Entscheidend für die präzise Ansteuerung der Motoren ist, dass der Leitrechner mit möglichst hoher Frequenz Rückmeldungen von der Steuerung und den Messinstrumenten über die aktuelle Position und Motorbewegungen erhält. Die Steuerung stellt den Wissenschaftlern dazu in Echtzeit alle relevanten ­Informationen bereit, via UDP-Datenaustausch.

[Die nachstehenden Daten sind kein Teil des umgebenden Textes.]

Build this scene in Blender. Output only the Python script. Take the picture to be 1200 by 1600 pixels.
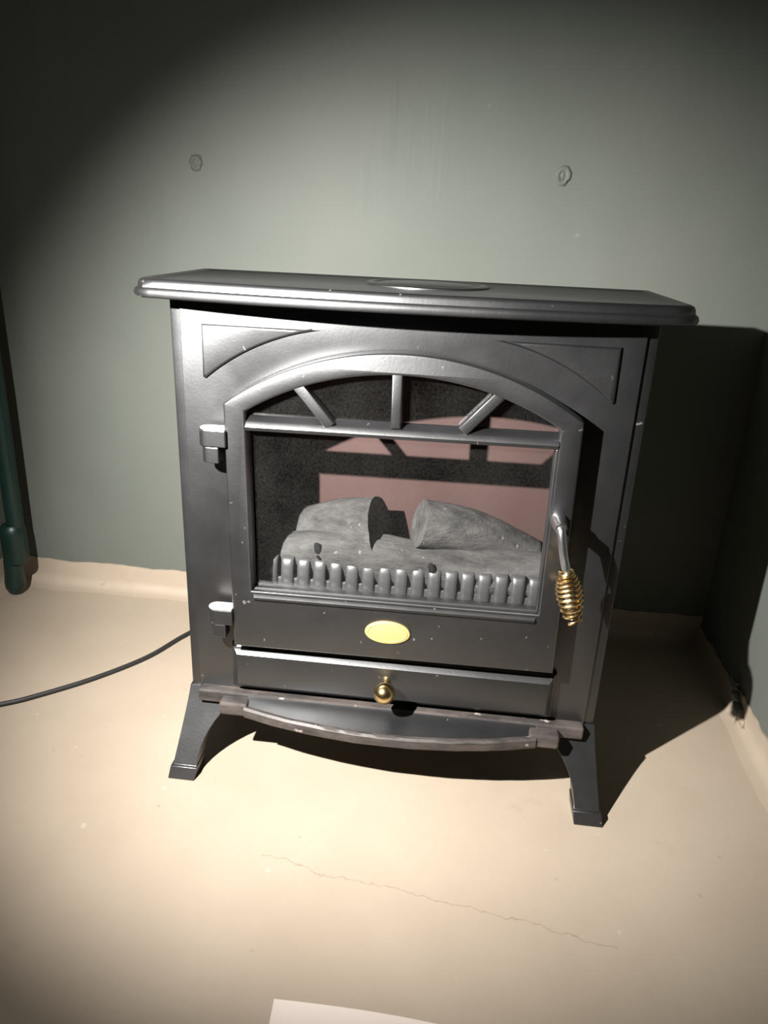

Die Steuerung fungiert gleichzeitig als Datenserver und Koordinator für die Kommunikation via CAN-Bus, UPD und seriellen Datenaustausch zwischen den im Gebäude verteilten fünf Bedieneinheiten plus dem Bedienrechner mit dem Teleskopsteuerungsprogramm für Korrekturen sowie dem Kamera-PC.
Das Steuerungsprogramm überwacht ständig die Messwerte der acht Antriebsregler und die aktuelle Position des Teleskops und passt in den Randbereichen rechtzeitig die Bewegungsgeschwindigkeit an.

Flexibel & wartungsfreundlich

Die bisherigen PC-basierten Bedienpulte wurden durch fünf hardware-identische touchfähige HMI-Module ersetzt. Die HMI-Anwendung wird direkt auf der Steuerung ausgeführt. Über das Bedienpult können die Wissenschaftler und Techniker beispielsweise die Ausrichtung nachkorrigieren, gegebenenfalls in der Größenordnungen von 1/100.000 Grad. Auch die aktuelle Sternzeit wird angezeigt. Die Bedieneinheiten sind über das gesamte Gebäude verteilt und via CAN-Bus robust vernetzt (Buslänge von etwa 100 Metern). Durch die HMI-Module konnte die Hardwarevielfalt deutlich reduziert werden, je nach Zweck des Bedienungspults wurden bislang PCs mit unterschiedlicher Hard- und Software verwendet, die über RS485 kommunizierten. Dies hatte nicht nur den Nachteil, dass immer alle Busteilnehmer verfügbar sein mussten, es mussten auch mehr ­Ersatz-PCs bereitgehalten werden, der Wartungsaufwand war ungleich höher.